Dr. Michael S. Bank (Institute of Marine Research)

Abstract
The Minamata Convention on Mercury was recently ratified and went into effect on August 16, 2017. As noted in the convention text, seafood is an important source of nutrition to human consumers worldwide and several marine species represent important links in the global source-receptor dynamics of methylmercury. However, despite its importance, a coordinated global program for marine fish species using accredited laboratories, reproducible data and reliable models is still lacking. In recent years marine and terrestrial mercury science has evolved significantly with its use of advanced technologies and computational models to address this complex and ubiquitous environmental and public health issue. These advances in the field have made it essential that transparency be enhanced to ensure that fish mercury studies used in support of the convention are truly reproducible and scientifically sound. The primary goal of this presentation is to evaluate fish bioinformatics and methods, results and inferential reproducibility as it relates to aggregated uncertainty in mercury fish research models, science, and biomonitoring.
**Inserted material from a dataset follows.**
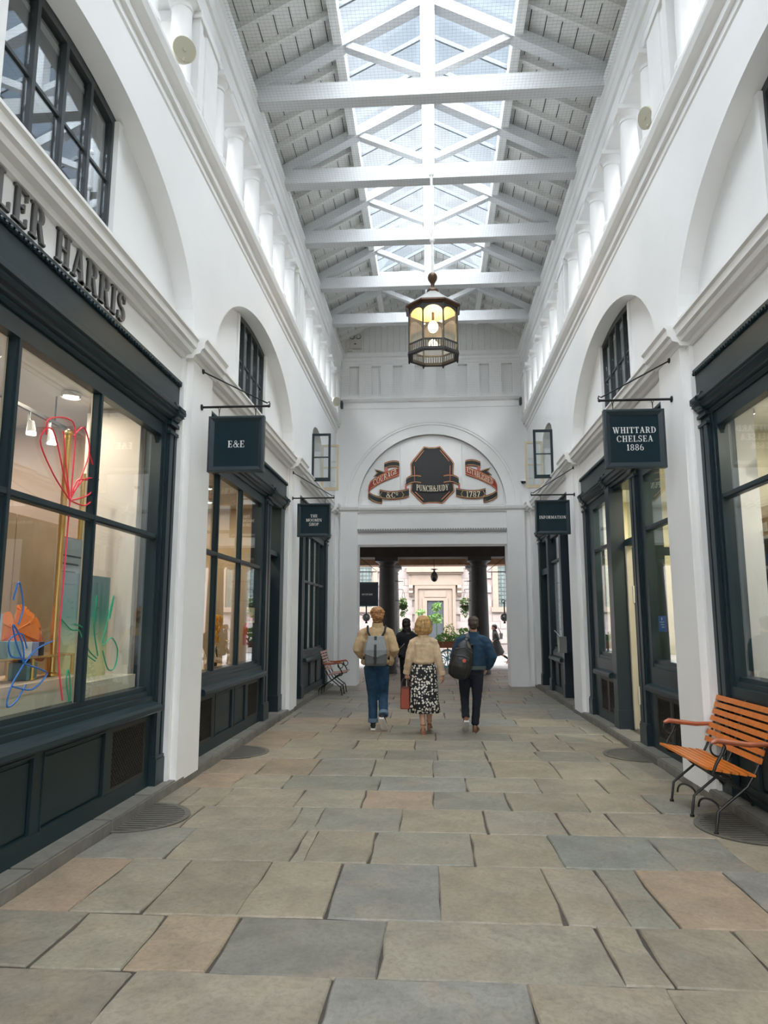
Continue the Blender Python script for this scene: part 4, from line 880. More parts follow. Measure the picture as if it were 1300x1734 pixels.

I use isotopic niche models, environmental intelligence networks and simulations of the effects of a changing climate on methylmercury in marine fish and shellfish to examine how climate change, other pollutants and the convention itself may create further uncertainties for policymakers to consider. Lastly, I will also present an environmental intelligence framework for fish mercury bioaccumulation models and biomonitoring in support of the evaluation of the effectiveness of the Minamata Convention on Mercury.